BEGIN Supplied information

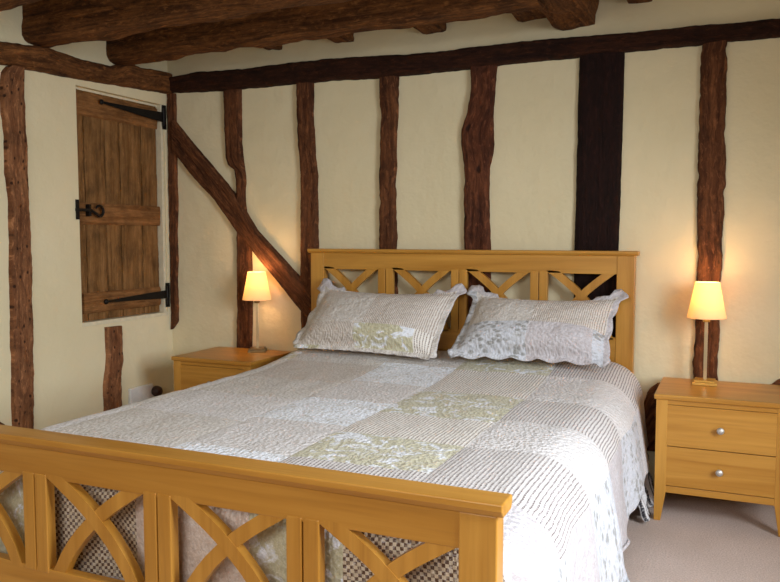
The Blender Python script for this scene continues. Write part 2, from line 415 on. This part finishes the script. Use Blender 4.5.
BACK['rail'] = ([(2.572, .36), (2.59, .425), (2.63, .462), (2.70, .476), (2.9, .48), (3.07, .486), (3.095, .51), (3.13, .528), (3.30, .535), (3.6, .53)],
   [(2.572, .16), (2.7, .15), (2.9, .14), (3.1, .15), (3.3, .14), (3.6, .15)])
trim('rail', 'back', T_RED, 'low brown timber rail on the wall behind the right bedside cabinet', .02, rough=.004)
LEFT['stub'] = ([(-1.25, .33), (-1.19, .31), (-1.14, .27), (-1.125, .2), (-1.125, .02)], [(-1.27, .29), (-1.25, .26), (-1.24, .2), (-1.24, .1), (-1.24, .02)])
trim('stub', 'left', T_HOLE, 'low rounded timber end at the left edge beside the pitted post', .03)
def jl(o, label, group=None): TR[0] += 1; o.name = 'trim_%d' % TR[0]; return tag(o, label, 'beam', group, 'structure')
jl(joist('trim_20', (-.03, -.40, 1.975), (2.2, -.45, 1.99), .12, .155, T_JOIST, 1), 'rough ceiling beam nearest the headboard wall, running from left wall to the cross beam')
jl(joist('trim_21', (-.03, -.90, 1.955), (2.6, -.95, 1.975), .13, .175, T_JOIST, 2), 'rough middle ceiling beam whose end rests above the left wall post')
jl(joist('trim_22', (-.03, -1.39, 1.965), (2.6, -1.43, 1.985), .14, .165, T_JOIST, 3), 'rough ceiling beam at the top left edge, furthest from the headboard wall')
jl(joist('trim_23', (2.253, .0, 2.012), (2.24, -2.2, 2.012), .18, .12, T_JOIST, 4), 'thick short-looking cross beam whose end meets the wall plate above the near-black post')
for x0, x1, z, lab in ((.645, .745, 2.062, 'leftmost small joist end peeping below the ceiling beam'), (1.05, 1.16, 2.062, 'small joist end between the slim post and the straight narrow post'),
                 (1.525, 1.65, 2.06, 'small joist end above the gap left of the crooked post'), (1.985, 2.13, 2.066, 'small joist end beside the thick cross beam'),
                 (2.47, 2.57, 2.09, 'small joist end at the top edge right of the thick cross beam')):
    jl(joist('trim_30', ((x0+x1)/2, .0, z), ((x0+x1)/2, -.36 if x0 < 2.2 else -1.2, z), x1-x0, CZ-z, T_JOIST, x0*3, .006), lab)

# ------------------------------------------------------------------ door (shutter) in left wall
door = struct(empty('door_1', (0, (DY0+DY1)/2, DZ0)))
tag(door, 'old ledged plank shutter door with black iron hinges, recessed in the left wall', 'door', kind='structure')
def local(bm, root): bmesh.ops.translate(bm, verts=bm.verts, vec=-Vector(root.location))
seams = [DY0+.004, -.592, -.452, -.348, -.185, DY1-.004-.02]
def board(y0, y1, z0, z1, xf, xb, mat, name, seed, horiz=False):
    A = [(y0, z1), (y0, z0)]; B = [(y1, z1), (y1, z0)]
    if horiz: A = [(y0, z1), (y1, z1)]; B = [(y0, z0), (y1, z0)]
    o = timber(name, A, B, 'left', mat, .012, .01, .0015, seed=seed, ncross=5)
    for v in o.data.vertices: v.co = Vector((v.co.x+xf-.012, v.co.y, v.co.z))-Vector(door.location)
    o.parent = door; return o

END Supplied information

> [Directions]
Take the listing above and print it exactly, apart from the pictures.

> [Answer below]
The Blender Python script for this scene continues. Write part 2, from line 415 on. This part finishes the script. Use Blender 4.5.
BACK['rail'] = ([(2.572, .36), (2.59, .425), (2.63, .462), (2.70, .476), (2.9, .48), (3.07, .486), (3.095, .51), (3.13, .528), (3.30, .535), (3.6, .53)],
   [(2.572, .16), (2.7, .15), (2.9, .14), (3.1, .15), (3.3, .14), (3.6, .15)])
trim('rail', 'back', T_RED, 'low brown timber rail on the wall behind the right bedside cabinet', .02, rough=.004)
LEFT['stub'] = ([(-1.25, .33), (-1.19, .31), (-1.14, .27), (-1.125, .2), (-1.125, .02)], [(-1.27, .29), (-1.25, .26), (-1.24, .2), (-1.24, .1), (-1.24, .02)])
trim('stub', 'left', T_HOLE, 'low rounded timber end at the left edge beside the pitted post', .03)
def jl(o, label, group=None): TR[0] += 1; o.name = 'trim_%d' % TR[0]; return tag(o, label, 'beam', group, 'structure')
jl(joist('trim_20', (-.03, -.40, 1.975), (2.2, -.45, 1.99), .12, .155, T_JOIST, 1), 'rough ceiling beam nearest the headboard wall, running from left wall to the cross beam')
jl(joist('trim_21', (-.03, -.90, 1.955), (2.6, -.95, 1.975), .13, .175, T_JOIST, 2), 'rough middle ceiling beam whose end rests above the left wall post')
jl(joist('trim_22', (-.03, -1.39, 1.965), (2.6, -1.43, 1.985), .14, .165, T_JOIST, 3), 'rough ceiling beam at the top left edge, furthest from the headboard wall')
jl(joist('trim_23', (2.253, .0, 2.012), (2.24, -2.2, 2.012), .18, .12, T_JOIST, 4), 'thick short-looking cross beam whose end meets the wall plate above the near-black post')
for x0, x1, z, lab in ((.645, .745, 2.062, 'leftmost small joist end peeping below the ceiling beam'), (1.05, 1.16, 2.062, 'small joist end between the slim post and the straight narrow post'),
                 (1.525, 1.65, 2.06, 'small joist end above the gap left of the crooked post'), (1.985, 2.13, 2.066, 'small joist end beside the thick cross beam'),
                 (2.47, 2.57, 2.09, 'small joist end at the top edge right of the thick cross beam')):
    jl(joist('trim_30', ((x0+x1)/2, .0, z), ((x0+x1)/2, -.36 if x0 < 2.2 else -1.2, z), x1-x0, CZ-z, T_JOIST, x0*3, .006), lab)

# ------------------------------------------------------------------ door (shutter) in left wall
door = struct(empty('door_1', (0, (DY0+DY1)/2, DZ0)))
tag(door, 'old ledged plank shutter door with black iron hinges, recessed in the left wall', 'door', kind='structure')
def local(bm, root): bmesh.ops.translate(bm, verts=bm.verts, vec=-Vector(root.location))
seams = [DY0+.004, -.592, -.452, -.348, -.185, DY1-.004-.02]
def board(y0, y1, z0, z1, xf, xb, mat, name, seed, horiz=False):
    A = [(y0, z1), (y0, z0)]; B = [(y1, z1), (y1, z0)]
    if horiz: A = [(y0, z1), (y1, z1)]; B = [(y0, z0), (y1, z0)]
    o = timber(name, A, B, 'left', mat, .012, .01, .0015, seed=seed, ncross=5)
    for v in o.data.vertices: v.co = Vector((v.co.x+xf-.012, v.co.y, v.co.z))-Vector(door.location)
    o.parent = door; return o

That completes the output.